Amazon viewers can binge on an array of content – Instant Video has a deeper line-up than Netflix – but not the service-defining original content. Amazon Studios boss Roy Price told TBI last year that “it’s possible there is a middle-ground hybrid model”. He added: “That may be [put out] episode one, or one through three and then release the others as they become available. One may be too few and thirteen may be more than enough.”

It’s possible Netflix has just had better shows so far, but Amazon has missed a marketing trick with its hold-backs. Where Amazon and Netflix are in unison is in never disclosing viewing numbers – “there’s nothing our competitors would like to know more”, an Amazon rep told TBI this week – so a true comparison of the duo’s originals is not possible (Amazon does not even disclose how many Prime customers it has while Netflix does at least give subscriber numbers).

Amazon has issued various claims, never supported by data, about the success of its original and acquired content, and if taken at face value, these positive viewing stats prove Amazon’s original programming is a useful customer retention tool. But whether they are also a subscriber acquisition tool is open to question given there simply is not a widespread awareness of its own shows.

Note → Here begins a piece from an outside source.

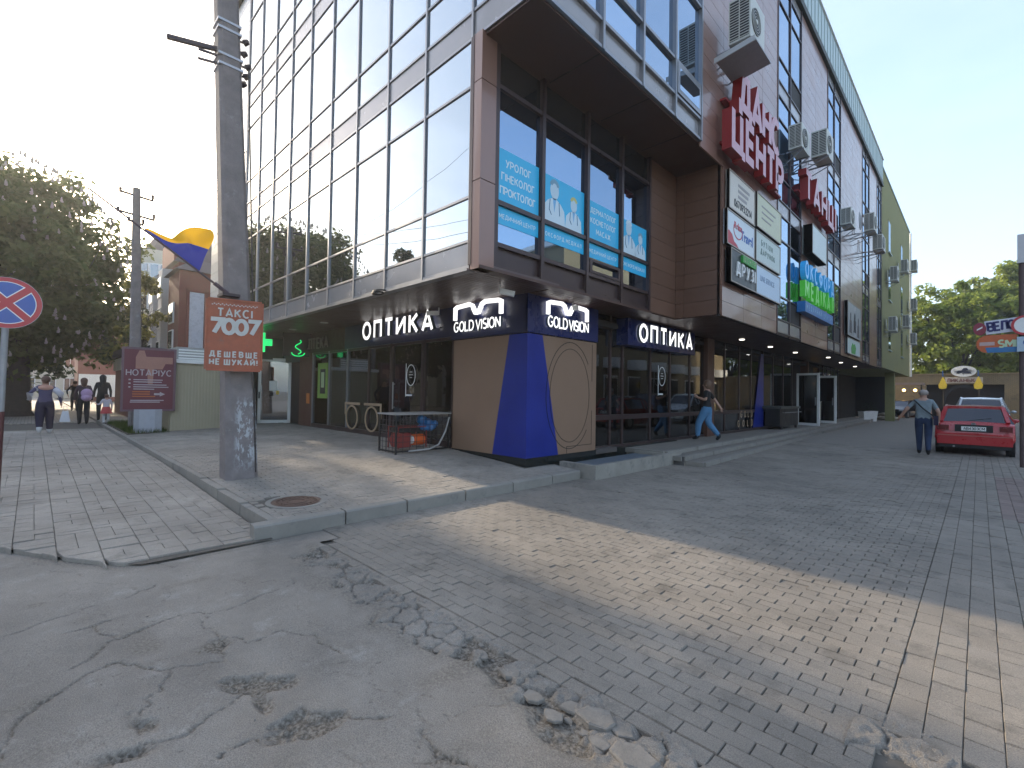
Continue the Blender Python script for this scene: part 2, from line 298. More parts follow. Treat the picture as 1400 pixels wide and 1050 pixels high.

The lack of awareness will also not help the effort to distribute the original content to regular channels, which is being handled by Sony’s distribution arm.

Conversely, Netflix has built such a head of steam with its originals it could start scheduling episodes of House of Cards weekly and generate the same buzz and excitement as a big cable series – although having been instrumental in creating a generation of bingers, it is unlikely to do so.

In the absence of viewing data, it can be said that Netflix is winning the battle of the watercooler – its originals are much more buzzy and much more talked about. The first step to redressing that balance is to generate some of that Netflix hype and buzz by launching series all at once – giving bingers something to feast their eyes on and building some word of mouth hitherto in short supply for its originals. Independent numbers for the first season of House of Cards suggest that about 3% of subs consumed three or more eps in the launch weekend giving the bingers something to feast on, but also meaning a large proportion of customers watched over a longer period. Netflix got the marketing hype and the large part of its programming investment was eked out over weeks and months as viewers caught the series.

Ripper Street, Transparent, Bosch, The After and new pilots and originals are heading to Prime Instant Video. Taking a lead from Netflix’s releasing strategy will help them break through. In the case of Jill Solloway’s show, Amazon Prime Instant Video customers have already said they like it and critics like it too. It’s clear, from the outside, that Transparent is Amazon’s chance to claw back some ground on Netflix.